Further it is pretty meaningless to assert that we have the right to life, liberty, and happiness; if we don’t have the means to defend our life, secure our liberty, or defend our happiness, if we are deprived of the ability to do so, by the same government that declares such rights to be self evident. And remeber that the state has no responcibility to ensure your individual security only the security of the collective, your individual security is your responcibility.
In addition to all of that the Consitution does not give us our rights, it limits what the Federal government can do to us, that is why they are know as a negative right, the rights preceded the constitution and we were endowed with them by our creator, also meaning they are unalianable (which isn’t neccessarily true since we can lose our rights, by the choices we make).
TTT: I’m glad to know that you:
1. Don’t care much about our Bill of Rights.
2. Don’t mind supporting laws that limit other people’s Constitutional rights because they don’t matter much to you.
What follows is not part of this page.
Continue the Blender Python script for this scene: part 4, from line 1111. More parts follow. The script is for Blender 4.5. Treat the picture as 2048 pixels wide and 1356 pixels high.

This means that you have proven yourself to be a big government statist.
By the way, what makes you think you have the right to own a computer and internet connection? I mean, let’s face it, they didn’t have these high capacity, electronic, public communications capabilities when they argued about the Bill or Rights, so it’s fair to have a debate about who should have that privilege now. Internet is a privilege according to your logic. Doing away with it doesn’t really infringe on your freedom of speech. You can always grab a milk crate and scream on some corner. Oh, maybe they didn’t have milk crates back then, so you’ll have to find yourself a nice tree stump or something like that.